Abstract

Unlike English, Standard Arabic has two forms of subject pronouns: Independent such as ?na (I), and a pronominal suffix that is an integral part of the verb such as katab-tu (I wrote). Independent subject pronouns are commonly used in nominal sentences, not verbal sentences. Use of independent subject pronouns in verbal statements depends on syntactic, pragmatic, discoursal and semantic factors available in a particular context. The present study investigates translation students’ awareness of the syntactic, pragmatic and discoursal restrictions that determine the use of Arabic subject pronouns when translating connected discourse from English into Arabic. An error corpus of faulty uses of Arabic independent subject pronouns was collected from the translation projects of senior students majoring in translation.
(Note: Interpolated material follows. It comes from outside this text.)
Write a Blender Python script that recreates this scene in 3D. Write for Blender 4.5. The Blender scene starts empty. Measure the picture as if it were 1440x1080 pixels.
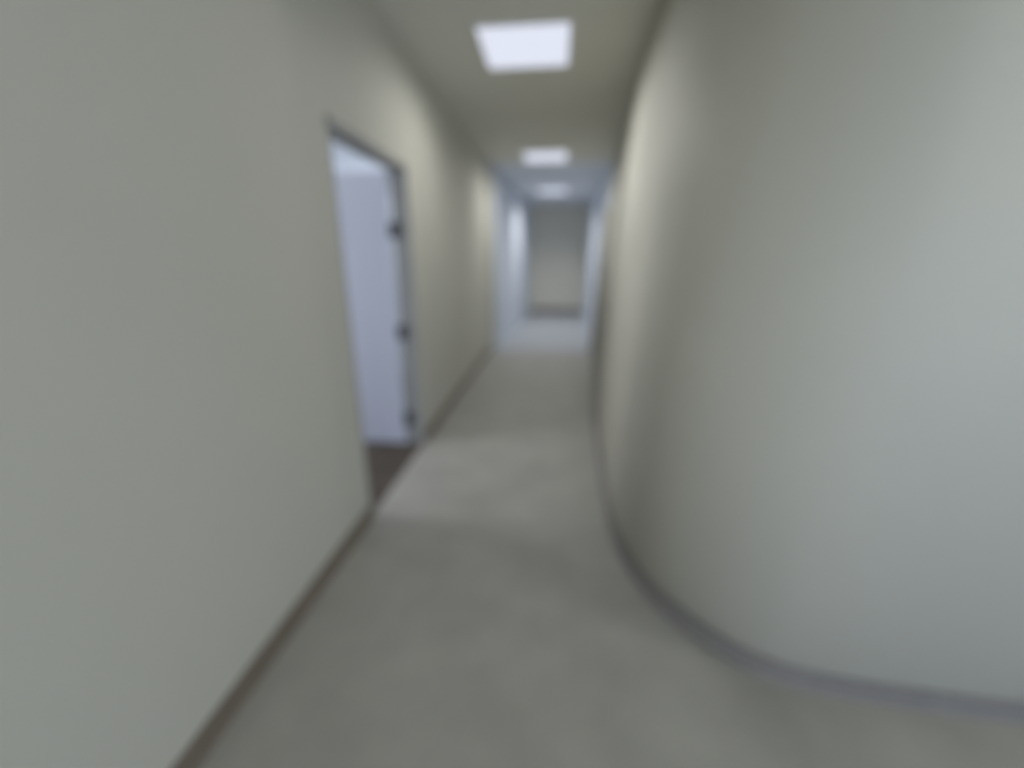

Syntactic, pragmatic and discoursal criteria were used to judge the deviations. It was found that students translate imitatively rather than discriminately. Since English sentences begin with a subject pronoun such as I, he, they, the students used an independent subject pronoun followed by a verb + pronominal suffix in declarative, affirmative statement, without realizing that the subject is contained in the verb, and use of ?na or huwa is redundant. Implications for increasing students’ awareness of pragmatic, discoursal and syntactic constraints in translating English pronouns into Arabic are provided.